Emeviler Döneminde muhalefetin başlıca sebepleri saltanat yönetimi, mevalilik, halklar arasında eşitsizlik ve fetih hareketleri olduğuna değinerek konuşmasına başlayan Kılıçlı, şu tespitlerde bulundu; "Şuraya dayalı bir yönetim sistemi sunan İslam, Emevilerle beraber babadan oğla geçen saltanata dönüşmüştür. Fetihlerle beraber İslam'a değil güce teslim olan toplumlar eski kültürlerini terk etmemiş, bu olaylar zamanla sahih İslam algısını bulandırmıştır. Kur'an temelli İslam eğitimi almayarak genişleyen İslam coğrafyasın da birçok Kur'an'a ters gelişmeler yaşanmıştır. Arap olan ile olmayanlar arasında sorunların çıkmış, bu Arap olmayan haklın tepkisi çekmiş ve muhalif hareketle sebep olmuştur." diyerek sunumuna devam eden Kılıçlı; Emeviler döneminde fikri akımları Cebriye, Mürcie, Rey Ekolü, Tefsir Ekolü, Özgür İrade Ekolü, Tevhid ve Adalet Ekolü (Mutezile), Hadis Ekolü başlıkları altında sundu. Bu ekollerin düşünce yapısını, Emevilerle olan ilişkilerinden bahsettiği konuşmasında Kılıçlı kısaca şu tespitlerde bulundu:
"İnsan rüzgârın önündeki yaprak gibidir." düşüncesi temelli Cebriye ekolü Emevi yönetimi tarafından kabul görmüştür. Halka tüm yaşananların Allah'ın isteği üzerine olduğu düşüncesi aktarılmıştır. Cebriye ekolu kullanılarak halk sindirilmeye çalışılmış ve bu düşünce temelinde halktan yönetime kayırsız şartsız itaat istenmiştir.
Müslümanların eşitliğini savunan Mürcie ekolü ise, iman amel bütünlüğüne aykırı bir düşünceye sahip olmuştur.
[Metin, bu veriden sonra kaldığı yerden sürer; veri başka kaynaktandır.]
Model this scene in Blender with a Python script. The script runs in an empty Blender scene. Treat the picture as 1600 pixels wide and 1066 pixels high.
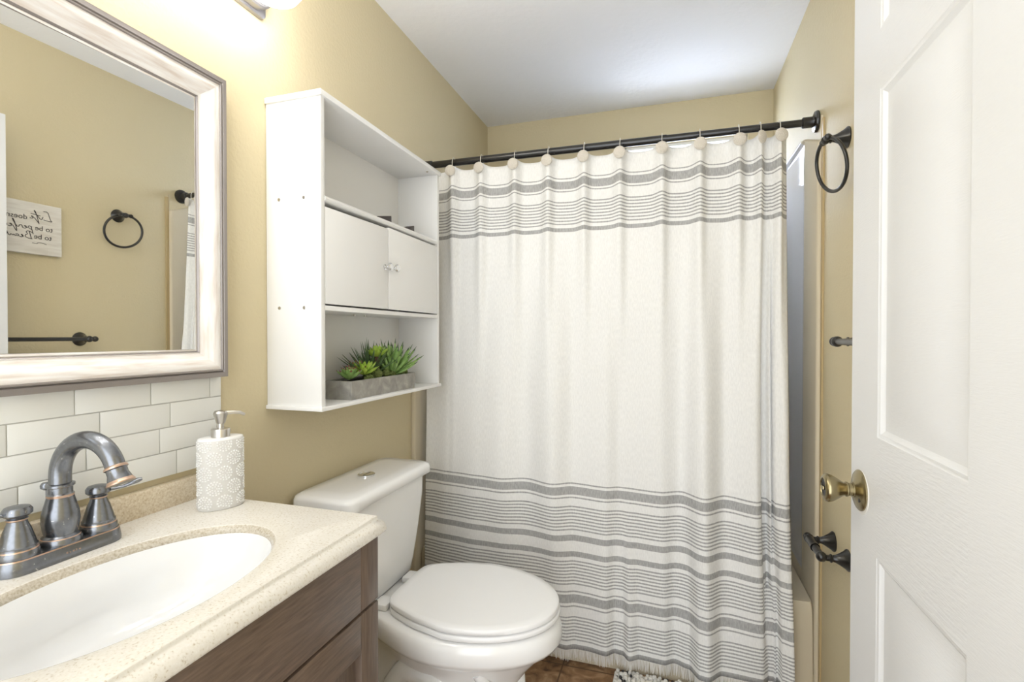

Tehir etmek, ümit vermek gibi anlamlara gelen Mürcie, günahın imana zarar vermeyeceği, Allah'ın af edeceği temeline kurulmuş ve hayatı sorgulamayan bir düşünceye sahip ekol olmuştur.
Rey ekolü, Kuran temelli, rivayetleri Kuran'a uygun olup olmadığını sorgulayan, aklı ve içtihadı ön planda tutan bir ekol olmuştur. Siyasi olaylardan uzak bir tavır ortaya koyulmuştur. Ebu Hanife dışında, rey ekolü mensuplarından Emevi iktidarında görev almış, kadılık yapmış olarak vardır.
Kuran'a uygun mitoloji, edebiyat, şiir gibi malzemeleri kullanarak tefsir çalışmalarında bulunan Tefsir ekolü, Haricilerle tartışmışlar, ancak; Emevilere karşı herhangi bir varlık göstermemişlerdir.
Cebriye ekolüne karşı özgür iradeyi savunan Özgür İrade Ekolü, düşünce yoluyla Cebriye ekolüne karşı açık ve sert tepkiler vererek etkisiz hale getirmeye çalışmışlardır.
Tevhid, Adalet ve (emri bil maruf nehyi anil münker) iyiliği emredip, kötülükten sakındırma esaslarına dayanan Tevhid ve Adalet Ekolü (Mutezile) Emevi yönetimine karşı en ciddi muhalefeti yapmışlardır. Gerek düşünce, gerekse kıyam hareketleri ile önemli bir yere sahip olmuşlardır. İstişare ile seçilmiş adaletli bir yönetim isteyen Mutezile birkaç halife haricinde mensupları zulme uğramış ve öldürülmüştür.
Hadis ve sahabe düşüncesi etrafında oluşan bir ekol olan Hadis Ekolü, olaylar karşısında tarafsız kalmayı tercih etmişlerdir. Lafzi bir yaklaşıma benimseyen ekol, bu anlamda Ehli Sünnet'in omurgasını oluşturmuşlardır." diyerek sözlerini tamamladı.
Program, soru cevap bölümünden sonra, 28 Aralık 2008 Pazar günü Prof. Dr. Mikail BAYRAM'ın sunacağı "Anadolu'nun İslamlaşma Süreci ve Mevlana Celaleddin Rumi'nin Etkisi" konferans hatırlatılarak sona erdi.